■ **WHAT TO PRODUCE**:
Up to and including the line with "return tag(o, label, cat, group)", reproduce the listing below exactly, beginning at its first line.

■ **RAW DATA**:
[BEGIN]
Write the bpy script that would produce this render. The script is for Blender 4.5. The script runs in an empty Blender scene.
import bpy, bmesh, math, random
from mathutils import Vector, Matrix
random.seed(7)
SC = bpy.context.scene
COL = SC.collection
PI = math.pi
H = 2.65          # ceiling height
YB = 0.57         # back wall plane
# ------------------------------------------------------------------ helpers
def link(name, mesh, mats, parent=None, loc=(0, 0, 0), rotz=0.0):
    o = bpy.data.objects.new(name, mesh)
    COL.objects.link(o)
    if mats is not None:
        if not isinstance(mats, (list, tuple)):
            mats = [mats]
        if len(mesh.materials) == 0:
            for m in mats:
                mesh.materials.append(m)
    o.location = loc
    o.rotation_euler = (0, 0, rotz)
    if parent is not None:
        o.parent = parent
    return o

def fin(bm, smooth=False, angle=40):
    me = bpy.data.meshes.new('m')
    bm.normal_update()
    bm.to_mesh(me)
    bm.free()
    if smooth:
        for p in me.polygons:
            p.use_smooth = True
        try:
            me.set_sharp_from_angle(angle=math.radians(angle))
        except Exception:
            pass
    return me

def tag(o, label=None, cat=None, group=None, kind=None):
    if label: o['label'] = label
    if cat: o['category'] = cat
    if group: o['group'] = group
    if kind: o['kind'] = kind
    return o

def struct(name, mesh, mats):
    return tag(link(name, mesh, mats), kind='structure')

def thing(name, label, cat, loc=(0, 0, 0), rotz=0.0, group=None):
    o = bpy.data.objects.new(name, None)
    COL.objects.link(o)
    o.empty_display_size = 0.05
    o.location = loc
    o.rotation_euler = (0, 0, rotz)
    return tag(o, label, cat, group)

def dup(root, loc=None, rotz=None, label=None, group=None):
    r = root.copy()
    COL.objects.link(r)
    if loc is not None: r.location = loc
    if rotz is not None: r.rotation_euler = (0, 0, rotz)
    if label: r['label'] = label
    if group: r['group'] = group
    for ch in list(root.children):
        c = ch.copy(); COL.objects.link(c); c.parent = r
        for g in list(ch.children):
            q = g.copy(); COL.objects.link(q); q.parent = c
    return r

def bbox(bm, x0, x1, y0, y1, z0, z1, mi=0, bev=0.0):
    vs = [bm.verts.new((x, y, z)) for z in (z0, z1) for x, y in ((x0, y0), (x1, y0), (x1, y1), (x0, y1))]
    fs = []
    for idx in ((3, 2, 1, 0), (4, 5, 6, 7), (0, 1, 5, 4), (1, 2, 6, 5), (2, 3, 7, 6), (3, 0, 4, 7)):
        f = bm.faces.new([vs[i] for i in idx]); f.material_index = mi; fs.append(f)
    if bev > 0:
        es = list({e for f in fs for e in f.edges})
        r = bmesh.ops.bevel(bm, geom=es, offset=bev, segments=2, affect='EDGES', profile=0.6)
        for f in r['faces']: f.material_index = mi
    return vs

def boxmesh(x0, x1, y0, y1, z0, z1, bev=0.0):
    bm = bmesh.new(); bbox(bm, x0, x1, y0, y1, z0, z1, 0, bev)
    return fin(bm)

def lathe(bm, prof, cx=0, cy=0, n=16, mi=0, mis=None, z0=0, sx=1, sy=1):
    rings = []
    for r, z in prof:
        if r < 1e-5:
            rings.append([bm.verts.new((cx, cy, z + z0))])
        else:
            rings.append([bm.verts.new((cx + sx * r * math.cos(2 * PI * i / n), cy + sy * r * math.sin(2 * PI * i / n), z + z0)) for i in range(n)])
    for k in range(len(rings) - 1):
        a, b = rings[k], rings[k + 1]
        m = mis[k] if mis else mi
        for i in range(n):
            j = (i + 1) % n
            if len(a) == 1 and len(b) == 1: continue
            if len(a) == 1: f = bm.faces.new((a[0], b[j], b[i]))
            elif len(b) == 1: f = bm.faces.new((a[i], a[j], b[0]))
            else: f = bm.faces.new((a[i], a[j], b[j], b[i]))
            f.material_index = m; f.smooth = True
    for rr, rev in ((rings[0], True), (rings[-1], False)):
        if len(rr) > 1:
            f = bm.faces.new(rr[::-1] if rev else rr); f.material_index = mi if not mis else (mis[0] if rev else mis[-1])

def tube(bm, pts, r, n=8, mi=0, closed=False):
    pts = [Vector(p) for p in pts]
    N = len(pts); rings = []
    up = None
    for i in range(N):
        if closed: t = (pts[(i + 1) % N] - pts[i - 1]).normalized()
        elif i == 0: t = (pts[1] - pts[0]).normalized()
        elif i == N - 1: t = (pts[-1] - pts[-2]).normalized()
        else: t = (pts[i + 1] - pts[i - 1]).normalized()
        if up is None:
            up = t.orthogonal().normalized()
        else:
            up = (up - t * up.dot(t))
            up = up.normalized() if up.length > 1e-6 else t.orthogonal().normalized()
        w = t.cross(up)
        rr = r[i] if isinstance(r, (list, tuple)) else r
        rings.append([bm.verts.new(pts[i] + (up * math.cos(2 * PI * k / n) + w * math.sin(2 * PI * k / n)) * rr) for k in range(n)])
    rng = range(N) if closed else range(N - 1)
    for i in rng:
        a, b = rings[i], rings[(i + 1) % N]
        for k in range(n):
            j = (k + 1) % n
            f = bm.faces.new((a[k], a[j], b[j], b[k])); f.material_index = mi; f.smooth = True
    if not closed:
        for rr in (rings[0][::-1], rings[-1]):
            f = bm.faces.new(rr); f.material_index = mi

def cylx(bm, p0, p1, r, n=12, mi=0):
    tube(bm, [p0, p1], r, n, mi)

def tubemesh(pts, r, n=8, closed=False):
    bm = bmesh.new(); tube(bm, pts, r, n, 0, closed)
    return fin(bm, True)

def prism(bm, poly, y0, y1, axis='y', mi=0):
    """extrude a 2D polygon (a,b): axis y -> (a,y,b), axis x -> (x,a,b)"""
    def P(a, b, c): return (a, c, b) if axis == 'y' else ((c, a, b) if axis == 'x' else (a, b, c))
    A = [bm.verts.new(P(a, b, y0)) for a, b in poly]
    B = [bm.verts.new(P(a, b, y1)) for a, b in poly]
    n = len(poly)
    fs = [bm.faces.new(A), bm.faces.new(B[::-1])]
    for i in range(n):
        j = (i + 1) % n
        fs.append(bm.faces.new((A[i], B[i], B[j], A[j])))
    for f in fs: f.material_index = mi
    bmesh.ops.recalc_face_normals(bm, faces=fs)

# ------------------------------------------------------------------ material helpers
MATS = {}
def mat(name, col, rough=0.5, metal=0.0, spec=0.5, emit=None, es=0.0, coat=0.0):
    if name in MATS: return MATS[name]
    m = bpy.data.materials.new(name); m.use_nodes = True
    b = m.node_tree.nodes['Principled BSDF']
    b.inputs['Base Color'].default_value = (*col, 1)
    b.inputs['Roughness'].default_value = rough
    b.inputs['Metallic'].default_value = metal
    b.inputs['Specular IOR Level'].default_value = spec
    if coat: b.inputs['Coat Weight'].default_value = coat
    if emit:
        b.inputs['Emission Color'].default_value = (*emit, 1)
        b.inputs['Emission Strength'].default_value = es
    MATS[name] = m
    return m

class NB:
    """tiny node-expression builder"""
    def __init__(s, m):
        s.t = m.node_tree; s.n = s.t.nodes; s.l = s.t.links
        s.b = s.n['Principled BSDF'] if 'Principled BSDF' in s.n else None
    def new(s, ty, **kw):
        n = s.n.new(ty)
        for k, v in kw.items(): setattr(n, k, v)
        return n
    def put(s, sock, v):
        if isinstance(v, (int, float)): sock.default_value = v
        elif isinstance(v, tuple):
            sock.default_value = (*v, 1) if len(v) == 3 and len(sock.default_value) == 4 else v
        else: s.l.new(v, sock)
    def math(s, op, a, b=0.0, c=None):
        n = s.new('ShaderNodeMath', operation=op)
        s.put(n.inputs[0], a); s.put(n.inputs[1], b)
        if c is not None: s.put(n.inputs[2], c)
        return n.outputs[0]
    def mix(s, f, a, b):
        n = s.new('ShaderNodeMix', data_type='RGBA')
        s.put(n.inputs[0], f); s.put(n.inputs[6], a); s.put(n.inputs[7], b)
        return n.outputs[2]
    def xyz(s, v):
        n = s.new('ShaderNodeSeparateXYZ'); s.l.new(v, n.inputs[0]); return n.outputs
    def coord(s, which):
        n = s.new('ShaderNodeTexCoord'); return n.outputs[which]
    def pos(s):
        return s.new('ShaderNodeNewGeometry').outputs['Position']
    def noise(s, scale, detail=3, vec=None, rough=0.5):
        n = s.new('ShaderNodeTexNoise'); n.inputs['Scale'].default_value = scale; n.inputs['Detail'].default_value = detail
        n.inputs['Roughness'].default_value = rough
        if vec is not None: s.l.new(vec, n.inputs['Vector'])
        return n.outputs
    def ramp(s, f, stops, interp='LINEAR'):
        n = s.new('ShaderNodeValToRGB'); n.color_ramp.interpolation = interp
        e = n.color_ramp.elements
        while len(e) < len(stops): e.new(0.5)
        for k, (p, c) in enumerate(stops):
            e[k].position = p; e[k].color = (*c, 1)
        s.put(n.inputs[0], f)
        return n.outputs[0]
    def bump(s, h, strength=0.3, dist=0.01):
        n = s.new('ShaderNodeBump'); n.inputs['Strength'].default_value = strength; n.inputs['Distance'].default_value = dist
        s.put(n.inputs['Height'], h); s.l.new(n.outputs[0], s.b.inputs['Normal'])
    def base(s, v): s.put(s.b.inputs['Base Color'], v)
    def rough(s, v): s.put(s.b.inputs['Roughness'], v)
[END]
■ **EXERCISE OUTPUT**:
Write the bpy script that would produce this render. The script is for Blender 4.5. The script runs in an empty Blender scene.
import bpy, bmesh, math, random
from mathutils import Vector, Matrix
random.seed(7)
SC = bpy.context.scene
COL = SC.collection
PI = math.pi
H = 2.65          # ceiling height
YB = 0.57         # back wall plane
# ------------------------------------------------------------------ helpers
def link(name, mesh, mats, parent=None, loc=(0, 0, 0), rotz=0.0):
    o = bpy.data.objects.new(name, mesh)
    COL.objects.link(o)
    if mats is not None:
        if not isinstance(mats, (list, tuple)):
            mats = [mats]
        if len(mesh.materials) == 0:
            for m in mats:
                mesh.materials.append(m)
    o.location = loc
    o.rotation_euler = (0, 0, rotz)
    if parent is not None:
        o.parent = parent
    return o

def fin(bm, smooth=False, angle=40):
    me = bpy.data.meshes.new('m')
    bm.normal_update()
    bm.to_mesh(me)
    bm.free()
    if smooth:
        for p in me.polygons:
            p.use_smooth = True
        try:
            me.set_sharp_from_angle(angle=math.radians(angle))
        except Exception:
            pass
    return me

def tag(o, label=None, cat=None, group=None, kind=None):
    if label: o['label'] = label
    if cat: o['category'] = cat
    if group: o['group'] = group
    if kind: o['kind'] = kind
    return o

def struct(name, mesh, mats):
    return tag(link(name, mesh, mats), kind='structure')

def thing(name, label, cat, loc=(0, 0, 0), rotz=0.0, group=None):
    o = bpy.data.objects.new(name, None)
    COL.objects.link(o)
    o.empty_display_size = 0.05
    o.location = loc
    o.rotation_euler = (0, 0, rotz)
    return tag(o, label, cat, group)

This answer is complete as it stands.